What is the Malcolm Baldrige National Quality Award?

The Malcolm Baldrige National Quality Award is the highest level of national recognition for performance excellence that a U.S. organization can receive. Congress established the Baldrige Program in 1987 to recognize U.S. companies for their achievements in quality and business performance and to raise awareness about the importance of quality and performance excellence in gaining a competitive edge. Congress originally authorized the Baldrige Award to include manufacturing, service, and small business organizations; Congress expanded eligibility to education and health care organizations in 1998. Nonprofit organizations, including government agencies, became eligible for the award in 2007. A total of 18 awards may be given annually across the six categories—manufacturing, service, small business, education, health care, and nonprofit. Within the overall limit of 18, there is no limit on awards in individual categories. To receive the Baldrige Award, an organization must have a role-model organizational management system that ensures continuous improvement in the delivery of products and/or services, demonstrates efficient and effective operations, and provides a way of engaging and responding to customers and other stakeholders. The award is not given for specific products or services. The Baldrige Criteria for Performance Excellence provide a framework that any organization can use to improve overall performance. The Criteria are organized into seven categories: Leadership; Strategic Planning; Customer Focus; Measurement, Analysis, and Knowledge Management; Workforce Focus; Operations Focus; and Results.

What are the effects of the Baldrige Performance Excellence Program?

The Malcolm Baldrige National Quality Award and the Baldrige Award recipients constitute the visible centerpiece of the Baldrige Program. Between 2005 and 2013, 612 U.S. organizations applied for the Baldrige Award. The 95 Baldrige Award winners (including 6 two-time winners) from 1988 through 2013 serve as national role models. In 2010 alone, the 83 applicants for the Baldrige Award represented 277,700 jobs, 1,500 work locations, over $38.5 billion in revenues/budgets, and an estimated 80 million customers served. The value of the services volunteered by the 578 Baldrige examiners in 2010 is estimated at $8.8 million. In addition, 2,270 state Baldrige-based examiners volunteered about $29.5 million in services to evaluate 1,350 organizations at the state level in 2010.

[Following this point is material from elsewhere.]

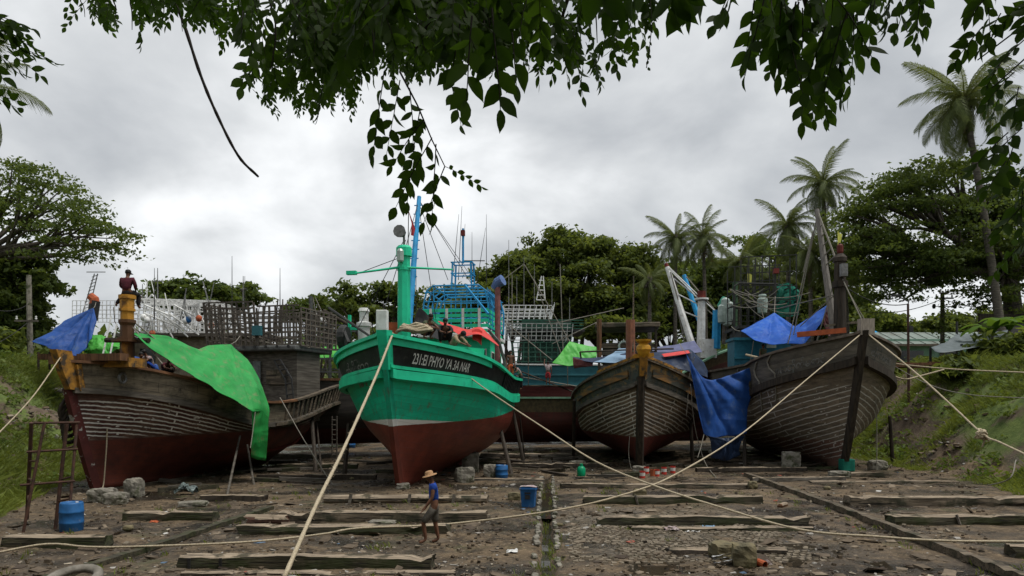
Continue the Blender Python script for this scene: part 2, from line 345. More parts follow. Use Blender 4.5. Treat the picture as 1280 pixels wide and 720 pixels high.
def build_ground():
    def steps(*seg):
        o = []
        for a, b, s in seg: o += list(np.arange(a, b, s))
        return o
    xs = steps((-900, -140, 95), (-140, -60, 8), (-60, -26, 1.2), (-26, .3, .28), (.3, 2.1, .09), (2.1, 26, .28), (26, 60, 1.2), (60, 140, 8), (140, 901, 95))
    ys = steps((-60, -8, 8), (-8, 12, .9), (12, 34, .22), (34, 62, .5), (62, 120, 3), (120, 260, 14), (260, 1800, 180))
    rows = [[Vector((x, y, GH(x, y))) for x in xs] for y in ys]
    mb = MB(); mb.grid(rows)
    m = bpy.data.materials.new('mud_and_grass'); m.use_nodes = True; t = m.node_tree; L = t.links.new; b = t.nodes['Principled BSDF']
    tc = N(t, 'ShaderNodeTexCoord'); obj = tc.outputs['Object']
    def noi(s, d=8, r=.6):
        n = N(t, 'ShaderNodeTexNoise'); n.inputs['Scale'].default_value = s; n.inputs['Detail'].default_value = d; n.inputs['Roughness'].default_value = r
        L(obj, n.inputs['Vector']); return n.outputs[0]
    def ramp(f, a, ca, b_, cb):
        r = N(t, 'ShaderNodeValToRGB'); r.color_ramp.elements[0].position = a; r.color_ramp.elements[1].position = b_
        r.color_ramp.elements[0].color = c4(ca); r.color_ramp.elements[1].color = c4(cb); L(f, r.inputs[0]); return r.outputs[0]
    def mr(f, a, b_, c=0, d=1):
        n = N(t, 'ShaderNodeMapRange'); n.inputs[1].default_value = a; n.inputs[2].default_value = b_; n.inputs[3].default_value = c; n.inputs[4].default_value = d
        L(f, n.inputs[0]); return n.outputs[0]
    def mixc(f, a, b_):
        n = N(t, 'ShaderNodeMixRGB'); L(f, n.inputs[0])
        for i, q in ((1, a), (2, b_)):
            if isinstance(q, tuple): n.inputs[i].default_value = c4(q)
            else: L(q, n.inputs[i])
        return n.outputs[0]
    def mul(a, b_):
        n = N(t, 'ShaderNodeMath', operation='MULTIPLY')
        for i, q in ((0, a), (1, b_)):
            if isinstance(q, (int, float)): n.inputs[i].default_value = q
            else: L(q, n.inputs[i])
        return n.outputs[0]
    mud = ramp(noi(1.3, 10, .68), .38, (.030, .021, .012), .62, (.15, .106, .062))
    mud = mixc(mr(noi(9, 6, .7), .52, .70), mud, (.27, .20, .12))
    mud = mixc(mr(noi(.32, 5, .6), .47, .60), mud, (.026, .020, .014))
    mud = mixc(mul(mr(noi(.55, 6, .7), .57, .70), .8), mud, (.055, .06, .022))
    # cobbles round the drain
    sep = N(t, 'ShaderNodeSeparateXYZ'); L(obj, sep.inputs[0])
    vo = N(t, 'ShaderNodeTexVoronoi', feature='DISTANCE_TO_EDGE'); vo.inputs['Scale'].default_value = 4.2
    mp = N(t, 'ShaderNodeMapping'); mp.inputs['Scale'].default_value = (1, .75, .2); L(obj, mp.inputs[0]); L(mp.outputs[0], vo.inputs['Vector'])
    cob = mr(vo.outputs[0], .04, .12)
    zx = mul(mr(sep.outputs[0], 1.2, 1.8), mr(sep.outputs[0], 8.5, 6.0)); zy = mul(mr(sep.outputs[1], 15.6, 17.0), mr(sep.outputs[1], 25, 21))
    cz = mul(mul(zx, zy), mr(noi(.9, 5, .7), .40, .54))
    cobc = mixc(cob, (.035, .03, .018), ramp(noi(3, 5), .35, (.12, .095, .065), .65, (.21, .175, .13)))
    mud = mixc(cz, mud, cobc)
    # earth and grass of the banks, by height
    hz = mr(sep.outputs[2], .45, 1.3)
    gr = ramp(noi(2.2, 8, .7), .35, (.065, .10, .022), .65, (.125, .165, .04))
    earth = ramp(noi(1.6, 8, .7), .35, (.07, .05, .034), .65, (.16, .12, .085))
    gr = mixc(mr(noi(.30, 6, .65), .50, .58), gr, earth)
    def mt(op, a, b_):
        n = N(t, 'ShaderNodeMath', operation=op)
        for i, q in ((0, a), (1, b_)):
            if isinstance(q, (int, float)): n.inputs[i].default_value = q
            else: L(q, n.inputs[i])
        return n.outputs[0]
    dpath = mt('ABSOLUTE', mt('SUBTRACT', mt('SUBTRACT', sep.outputs[0], 21.2), mt('MULTIPLY', mt('SUBTRACT', sep.outputs[1], 36), .40)), 0)
    dpath = mt('ADD', dpath, mt('MULTIPLY', mt('SUBTRACT', noi(.5, 5, .6), .5), 2.4))
    gr = mixc(mul(mr(dpath, 1.7, 1.0), mr(sep.outputs[1], 27, 30)), gr, earth)
    col = mixc(hz, mud, gr); L(col, b.inputs['Base Color'])
    wet = mr(noi(.32, 5, .6), .46, .58, .85, .14); L(mixc(hz, wet, (.9, .9, .9)), b.inputs['Roughness'])
    b.inputs['Specular IOR Level'].default_value = .35
    hsum = N(t, 'ShaderNodeMath', operation='ADD'); L(mul(noi(7, 8, .75), 1.0), hsum.inputs[0]); L(mul(mul(cob, cz), .35), hsum.inputs[1])
    bp = N(t, 'ShaderNodeBump'); bp.inputs['Strength'].default_value = .8; bp.inputs['Distance'].default_value = .10; L(hsum.outputs[0], bp.inputs['Height']); L(bp.outputs[0], b.inputs['Normal'])
    o = mb.build('ground', m, smooth=True); tag(o, kind='structure')
build_ground()
def ray(px, py):
    """where the line of sight through a photo pixel meets the terrain"""
    for i in range(1400):
        Y = 13+i*.05; p = P(px, py, Y)
        if p.z <= GH(p.x, Y): return Vector((p.x, Y, GH(p.x, Y)))
    return P(px, py, 60)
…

The Baldrige Program’s enabling legislation also designates it as an outreach and education program designed to encourage performance excellence not only in applicants for the award but also in a much broader base of organizations that do not apply for the award. In Building on Baldrige: American Quality for the 21st Century the private Council on Competitiveness, said, “More than any other program, the Baldrige Award is responsible for making quality a national priority and disseminating best practices across the United States.” An October 2001 study of the economic impact of the Baldrige Program, prepared for NIST by Albert N. Link and John T. Scott, conservatively estimated the net private benefits associated with the program to the economy as a whole at $24.65 billion. When compared to the social costs of the program of $119 million, the Baldrige Program’s social benefit-to-cost ratio is 207-to-1. A new study of the Baldrige Program's value to U.S. organizations by Link and Scott released in December 2011 found an even greater benefit-to-cost ratio of 820 to 1.

Why was the Malcolm Baldrige National Quality Award established?

In the early and mid-1980s, many industry and government leaders saw that a renewed emphasis on quality was no longer an option but rather a necessity for American companies doing business in an ever-expanding and more demanding competitive world market. The Baldrige Award was established to promote the awareness of performance excellence as an important element in competitiveness and was envisioned as a standard of excellence that would help U.S. companies achieve world-class quality. From the outset, Congress anticipated how applicable the Baldrige concepts would be for organizations beyond the business sector, and it since has expanded the award to include the education, health care, and nonprofit (including government) sectors.